VALENTINA GRILLI
Quando ho visto per la prima volta un quadro di Valentina Grilli è stato sul catalogo di una mostra. Mi ha subito affascinato il mondo raffigurato. Mi sono trovata trasportata nelle stanze di una vecchia casa di campagna, una casa della memoria in cui una nonna, o forse una bisnonna, era detentrice narrante di storie di vita vissuta e di fiabe che alla fine si mischiavano, perdendosi in una terra senza confini in cui il cos’era sogno e cosa realtà si perdevano, realtà e storie tramandate intervenivano a modificare il racconto narrato.Una casa di campagna con gli abiti appesi all’ingresso.
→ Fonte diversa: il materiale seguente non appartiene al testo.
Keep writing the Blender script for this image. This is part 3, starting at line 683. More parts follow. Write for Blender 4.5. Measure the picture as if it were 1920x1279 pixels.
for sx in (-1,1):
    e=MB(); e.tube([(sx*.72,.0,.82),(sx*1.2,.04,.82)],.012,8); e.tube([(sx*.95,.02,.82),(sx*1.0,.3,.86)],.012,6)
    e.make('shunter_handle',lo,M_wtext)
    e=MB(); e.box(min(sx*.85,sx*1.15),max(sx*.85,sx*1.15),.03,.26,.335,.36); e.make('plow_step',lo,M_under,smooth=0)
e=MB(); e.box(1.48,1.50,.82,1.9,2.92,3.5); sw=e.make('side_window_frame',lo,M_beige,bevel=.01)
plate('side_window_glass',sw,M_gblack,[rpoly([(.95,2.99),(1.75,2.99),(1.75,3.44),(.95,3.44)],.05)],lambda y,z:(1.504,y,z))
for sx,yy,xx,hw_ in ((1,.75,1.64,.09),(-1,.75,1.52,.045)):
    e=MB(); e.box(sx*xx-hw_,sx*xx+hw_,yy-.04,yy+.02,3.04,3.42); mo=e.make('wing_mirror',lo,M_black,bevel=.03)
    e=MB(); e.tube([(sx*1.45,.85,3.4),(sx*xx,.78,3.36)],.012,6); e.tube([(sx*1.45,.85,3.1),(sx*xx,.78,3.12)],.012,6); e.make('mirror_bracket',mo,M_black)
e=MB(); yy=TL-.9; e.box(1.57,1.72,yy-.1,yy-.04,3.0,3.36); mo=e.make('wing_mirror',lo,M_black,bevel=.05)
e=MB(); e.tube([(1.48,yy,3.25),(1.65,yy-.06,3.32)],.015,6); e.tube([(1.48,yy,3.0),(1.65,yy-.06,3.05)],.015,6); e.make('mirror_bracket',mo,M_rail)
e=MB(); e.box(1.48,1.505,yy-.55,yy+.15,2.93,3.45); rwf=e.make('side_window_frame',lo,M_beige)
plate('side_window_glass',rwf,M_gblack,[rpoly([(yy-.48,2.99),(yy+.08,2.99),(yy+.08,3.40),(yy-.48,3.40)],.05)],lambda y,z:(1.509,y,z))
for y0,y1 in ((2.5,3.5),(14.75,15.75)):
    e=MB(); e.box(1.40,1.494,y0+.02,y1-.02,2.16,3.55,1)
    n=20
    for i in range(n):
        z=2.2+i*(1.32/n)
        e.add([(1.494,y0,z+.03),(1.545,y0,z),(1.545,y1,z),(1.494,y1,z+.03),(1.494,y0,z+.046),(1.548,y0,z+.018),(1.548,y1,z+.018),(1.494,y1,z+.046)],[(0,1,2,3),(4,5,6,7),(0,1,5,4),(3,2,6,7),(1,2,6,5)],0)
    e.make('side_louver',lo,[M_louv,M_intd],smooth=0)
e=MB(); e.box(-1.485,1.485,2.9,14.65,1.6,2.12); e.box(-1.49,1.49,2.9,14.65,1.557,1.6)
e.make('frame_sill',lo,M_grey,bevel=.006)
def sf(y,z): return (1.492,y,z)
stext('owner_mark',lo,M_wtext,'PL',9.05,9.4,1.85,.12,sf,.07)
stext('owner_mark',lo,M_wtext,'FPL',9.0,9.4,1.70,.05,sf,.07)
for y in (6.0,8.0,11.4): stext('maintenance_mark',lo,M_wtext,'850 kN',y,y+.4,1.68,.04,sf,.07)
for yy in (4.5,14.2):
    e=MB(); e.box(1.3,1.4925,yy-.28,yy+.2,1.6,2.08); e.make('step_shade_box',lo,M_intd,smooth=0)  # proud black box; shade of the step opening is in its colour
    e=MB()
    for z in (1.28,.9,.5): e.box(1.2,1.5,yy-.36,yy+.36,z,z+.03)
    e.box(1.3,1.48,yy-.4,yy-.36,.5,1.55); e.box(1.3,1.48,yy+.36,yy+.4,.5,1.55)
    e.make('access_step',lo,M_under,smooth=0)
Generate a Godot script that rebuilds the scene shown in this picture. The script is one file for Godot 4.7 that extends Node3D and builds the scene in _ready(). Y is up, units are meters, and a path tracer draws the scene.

Al tempo stesso presenti lì, davanti ai nostri occhi, reali, come se la vita fosse tuttora in scorrimento e però, e al tempo stesso, anche con l’idea che non siano reali ma piuttosto reperti della memoria, oggetti e abiti conservati nei bauli riposti in soffitta chissà da chi, chissà da quanto, abiti e oggetti segno e presenza di una vita che c’era e che è trascorsa e che ora è presente solo negli occhi di chi ha ricordi di prima mano o ricordi tratti dalle narrazioni.
Un c’era una volta e un c’è tuttora che convivono strettamente senza demarcazione tra il prima e il dopo.
Un ricordo, una storia, una memoria che fa parte del presente, ancora presente nella sua dolcezza, nella sua melanconia, nel tempo che è trascorso e che scorre.
“Tediosa eternità”, è il titolo del quadro, in cui l’immutato si mischia e si lega saldamente all’immutabile, in una eternità che trattiene in un sapore di antico con profumi di torta di mele e cannella, di lavanda, di legno di sandalo, della terra del giardino, dei fiori recisi e messi in vaso, e che però diventa luogo di non memoria propria, una sorta di bozzolo che racchiude, scalda, protegge. E’ dolce trattenersi, è dolce farsi trattenere ma sono ricordi di vite di altri che possono non far vivere la propria.
Un luogo della memoria fisso, sicuro ma ripetibile all’infinito in una inarrestabile circolarità.